When
digesting Nikky Finney’s wonderful book of poetry entitled Head Off & Split, I thought a lot about Nikki Finney’s relationship
to the land and how that has shaped her art. Some of her poems are placed in
Alabama, like the poem in which she fictionalizes the inner thoughts of Rosa
Parks but also ground it very much so in the reality of the happening. My Time
up with you is partly placed in East Texas. Another poem is featured in D.C.
when musing a conversation with Condoleezza Rice. And another poem Cattails, which I loved, was a poem also
centered in, what the article by Kathryn Trauth Taylor talks about as:
Affrilachian.
What I truly loved about the
connection the article has with the poetry is this attention towards bringing
the marganilized to the center. When I think of bringing the marganilized to
the center, I think of my time in undergraduate and being assigned the book to
read Feminist Theory: From Margin to
Center by bell hooks. In hook’s book, she very much so talks about acknowledging
those members of the feminist movement who are often marganilized and bringing
them to the center; her main focus was to bring black women and women of color
voices and experiences to the center of the feminist movement, instead of only prioritizing
the Eurocentric center of the feminist movement.

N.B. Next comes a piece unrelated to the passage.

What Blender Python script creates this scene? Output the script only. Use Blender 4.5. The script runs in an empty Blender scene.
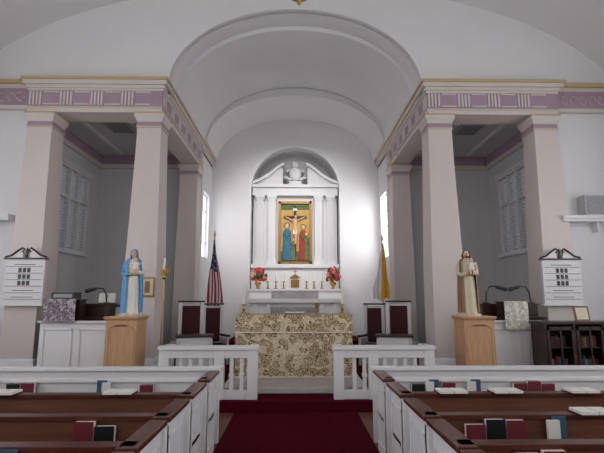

This is what I think about when I
think of bringing the term Affrilachian to the center, from the margins. The
Affrilachain people, whom I have always lived adjacent to, are a group of black
people and people of color who are not recognized for living in the Appalachia
geography of America. The article talks about the conception of the term ‘hill-billies’
and how that term signifies Appalachia and how that completely erases the image
of black people who are very much real, very much influential to the area and
very much have lived there for generations.
One poem that seemed to embody this
sense of Affrilachia to me was Cattails,
the name alone is pretty reminiscent of Affrilachia. The poem speaks of a woman
who drove about 5 states wide in order to see another woman whom they had a
crush on. Already, there is so much in that. LGBT folk in Affrilachia are a
minority, within a minority, seemingly within another minority so one won’t see
or hear or know of a lot of gay people in the area so the trips to visit others
would be just long. On top of that, there’s this sense of devotion, as though
hopes and wishes are being held on to because love is migrational. Near the
end, Finney graces us with this lovely line “…she is reminded of what falling
in love, without permission, smells like” I also found this line very body
centered.
I liked the form that Finney used to
give us her poetry, some are in block narratives, like Cattail and others are in couplets, like Segregation, Forever. I found her use of space intriguing as she spun
the narrative structure of her poems.
So glad you brought up "Cattails" and the further marginalization of the LGBTQ community in that part of the country. Strange but one thing that tends to unite people everywhere, regardless of race or type of religion, is gay-bashing. it seems people will put aside differences to agree that gay=wrong. It is such an achingly beautiful poem, and I can relate to driving any distance because I had fallen "in love without permission." Those lines just blew me apart and brought back every midwestern accusation of who I loved, and the indictment of who I was at my core.
ReplyDeleteI also loved the geographical placement of her poems, in or of the body, or on land. I felt like Finney's poems put me in the geographical location (whether body or state) of each poem to witness, the political, the historical and the body.
Duane, thank you for bringing Afrrilachia's embodiment in Finney's work. The work of landscape in both the article and Finney's work.....I can't even explain why. It just feels needed.......and necessary.